Given instruction:
In the data below, find every line that has the string "Blender", and copy it.

Given information:
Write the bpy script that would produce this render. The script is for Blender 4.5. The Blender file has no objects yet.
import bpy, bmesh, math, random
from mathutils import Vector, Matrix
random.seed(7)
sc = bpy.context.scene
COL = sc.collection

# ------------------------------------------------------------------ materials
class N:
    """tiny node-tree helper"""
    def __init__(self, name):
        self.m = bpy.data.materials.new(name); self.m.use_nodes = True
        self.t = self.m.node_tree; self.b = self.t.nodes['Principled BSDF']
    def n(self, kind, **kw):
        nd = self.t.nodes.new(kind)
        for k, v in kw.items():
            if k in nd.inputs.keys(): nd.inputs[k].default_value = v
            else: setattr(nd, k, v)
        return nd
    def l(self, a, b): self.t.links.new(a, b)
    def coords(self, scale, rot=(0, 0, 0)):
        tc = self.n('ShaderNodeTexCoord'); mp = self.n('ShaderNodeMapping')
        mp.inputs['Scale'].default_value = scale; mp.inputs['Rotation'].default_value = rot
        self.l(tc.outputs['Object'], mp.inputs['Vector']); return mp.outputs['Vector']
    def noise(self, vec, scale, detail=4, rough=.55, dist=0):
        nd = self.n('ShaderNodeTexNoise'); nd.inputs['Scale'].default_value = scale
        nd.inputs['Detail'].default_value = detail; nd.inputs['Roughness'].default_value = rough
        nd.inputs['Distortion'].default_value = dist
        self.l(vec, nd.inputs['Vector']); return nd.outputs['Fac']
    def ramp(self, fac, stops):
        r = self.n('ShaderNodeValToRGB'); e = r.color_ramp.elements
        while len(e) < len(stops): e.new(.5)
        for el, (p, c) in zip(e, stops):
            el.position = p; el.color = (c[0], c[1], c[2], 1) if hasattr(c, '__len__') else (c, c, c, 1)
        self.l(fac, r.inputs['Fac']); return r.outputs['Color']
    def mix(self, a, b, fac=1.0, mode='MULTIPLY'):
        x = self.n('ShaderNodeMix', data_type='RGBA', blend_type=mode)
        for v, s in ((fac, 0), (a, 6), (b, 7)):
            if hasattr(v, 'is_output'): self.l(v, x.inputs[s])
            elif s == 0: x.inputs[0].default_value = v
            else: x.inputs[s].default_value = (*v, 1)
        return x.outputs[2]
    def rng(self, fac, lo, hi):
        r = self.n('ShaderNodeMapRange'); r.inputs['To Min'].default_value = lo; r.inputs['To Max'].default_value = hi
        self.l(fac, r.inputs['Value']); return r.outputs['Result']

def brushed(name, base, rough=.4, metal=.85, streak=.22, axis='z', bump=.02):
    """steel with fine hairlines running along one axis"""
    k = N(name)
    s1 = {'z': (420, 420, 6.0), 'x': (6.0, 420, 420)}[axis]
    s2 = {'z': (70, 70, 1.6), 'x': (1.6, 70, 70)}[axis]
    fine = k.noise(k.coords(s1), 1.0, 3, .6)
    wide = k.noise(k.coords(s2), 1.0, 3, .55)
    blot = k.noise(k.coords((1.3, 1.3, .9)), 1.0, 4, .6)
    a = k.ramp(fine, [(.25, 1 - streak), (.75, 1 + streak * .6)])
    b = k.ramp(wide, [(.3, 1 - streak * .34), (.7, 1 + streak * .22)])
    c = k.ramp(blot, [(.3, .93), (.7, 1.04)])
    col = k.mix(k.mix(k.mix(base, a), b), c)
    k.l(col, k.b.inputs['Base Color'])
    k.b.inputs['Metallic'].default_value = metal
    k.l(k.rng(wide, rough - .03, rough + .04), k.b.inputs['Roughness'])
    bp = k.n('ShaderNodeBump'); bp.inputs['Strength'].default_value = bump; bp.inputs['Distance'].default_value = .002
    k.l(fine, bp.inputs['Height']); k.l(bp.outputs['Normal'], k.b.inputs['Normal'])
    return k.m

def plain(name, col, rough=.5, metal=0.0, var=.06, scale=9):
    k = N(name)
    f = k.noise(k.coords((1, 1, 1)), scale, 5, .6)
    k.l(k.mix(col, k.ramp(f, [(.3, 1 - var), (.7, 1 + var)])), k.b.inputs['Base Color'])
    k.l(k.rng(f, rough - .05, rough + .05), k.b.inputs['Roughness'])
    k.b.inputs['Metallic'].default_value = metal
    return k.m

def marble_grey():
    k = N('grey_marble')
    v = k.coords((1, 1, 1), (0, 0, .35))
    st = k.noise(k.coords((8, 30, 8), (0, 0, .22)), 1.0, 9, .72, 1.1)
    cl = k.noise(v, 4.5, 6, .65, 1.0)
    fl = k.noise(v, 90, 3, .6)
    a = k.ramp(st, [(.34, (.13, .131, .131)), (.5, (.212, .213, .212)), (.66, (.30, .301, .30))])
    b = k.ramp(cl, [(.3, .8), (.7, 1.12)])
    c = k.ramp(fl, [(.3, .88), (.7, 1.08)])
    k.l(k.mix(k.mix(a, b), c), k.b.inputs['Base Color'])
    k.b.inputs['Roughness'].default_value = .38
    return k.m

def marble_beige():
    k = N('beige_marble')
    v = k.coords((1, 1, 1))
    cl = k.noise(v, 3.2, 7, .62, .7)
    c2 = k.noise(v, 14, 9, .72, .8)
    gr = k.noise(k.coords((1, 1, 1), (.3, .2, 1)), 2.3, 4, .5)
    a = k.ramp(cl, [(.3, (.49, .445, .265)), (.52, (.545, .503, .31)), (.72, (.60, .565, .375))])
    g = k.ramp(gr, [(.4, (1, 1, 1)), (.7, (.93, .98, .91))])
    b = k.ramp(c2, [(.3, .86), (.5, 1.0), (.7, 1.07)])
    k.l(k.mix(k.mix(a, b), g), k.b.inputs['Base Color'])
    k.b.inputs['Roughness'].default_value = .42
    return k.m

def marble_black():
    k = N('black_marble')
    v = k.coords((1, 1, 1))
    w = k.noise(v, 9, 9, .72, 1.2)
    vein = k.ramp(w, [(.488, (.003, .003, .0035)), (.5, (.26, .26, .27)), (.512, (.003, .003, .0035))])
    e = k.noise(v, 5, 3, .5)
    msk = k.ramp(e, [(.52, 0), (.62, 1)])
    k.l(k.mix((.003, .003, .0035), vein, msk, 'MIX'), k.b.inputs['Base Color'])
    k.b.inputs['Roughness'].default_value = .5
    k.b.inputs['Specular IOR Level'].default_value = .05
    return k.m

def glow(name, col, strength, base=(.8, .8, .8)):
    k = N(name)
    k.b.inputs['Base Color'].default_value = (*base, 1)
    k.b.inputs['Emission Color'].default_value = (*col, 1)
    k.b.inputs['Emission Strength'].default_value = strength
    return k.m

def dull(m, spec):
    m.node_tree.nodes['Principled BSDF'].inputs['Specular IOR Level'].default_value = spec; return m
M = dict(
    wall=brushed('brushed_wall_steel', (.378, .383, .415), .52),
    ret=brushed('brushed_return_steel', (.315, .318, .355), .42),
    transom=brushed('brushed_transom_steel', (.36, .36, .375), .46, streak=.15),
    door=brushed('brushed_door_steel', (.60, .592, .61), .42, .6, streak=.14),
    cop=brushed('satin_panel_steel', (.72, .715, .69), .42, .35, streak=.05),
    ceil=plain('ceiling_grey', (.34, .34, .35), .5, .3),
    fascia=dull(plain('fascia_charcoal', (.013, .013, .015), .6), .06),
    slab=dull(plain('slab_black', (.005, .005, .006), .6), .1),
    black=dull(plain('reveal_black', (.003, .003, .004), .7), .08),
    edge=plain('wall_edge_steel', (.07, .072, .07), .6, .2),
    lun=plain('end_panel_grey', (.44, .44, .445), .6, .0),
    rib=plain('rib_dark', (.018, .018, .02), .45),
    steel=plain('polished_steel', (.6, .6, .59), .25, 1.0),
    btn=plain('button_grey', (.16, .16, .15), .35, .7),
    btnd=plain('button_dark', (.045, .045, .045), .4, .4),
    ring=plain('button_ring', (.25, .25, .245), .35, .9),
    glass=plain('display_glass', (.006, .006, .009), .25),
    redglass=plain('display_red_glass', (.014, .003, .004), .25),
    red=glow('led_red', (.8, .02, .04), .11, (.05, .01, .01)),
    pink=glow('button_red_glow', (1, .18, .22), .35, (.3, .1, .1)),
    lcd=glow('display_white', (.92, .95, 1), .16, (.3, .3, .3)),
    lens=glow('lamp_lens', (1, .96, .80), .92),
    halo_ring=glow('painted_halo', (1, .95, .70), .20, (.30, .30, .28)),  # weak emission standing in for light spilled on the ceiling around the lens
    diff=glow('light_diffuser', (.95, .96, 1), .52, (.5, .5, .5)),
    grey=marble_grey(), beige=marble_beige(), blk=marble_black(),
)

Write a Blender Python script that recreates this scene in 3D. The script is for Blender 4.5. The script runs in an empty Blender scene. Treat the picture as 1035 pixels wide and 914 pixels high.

Result of the task:
Write the bpy script that would produce this render. The script is for Blender 4.5. The Blender file has no objects yet.
Write a Blender Python script that recreates this scene in 3D. The script is for Blender 4.5. The script runs in an empty Blender scene. Treat the picture as 1035 pixels wide and 914 pixels high.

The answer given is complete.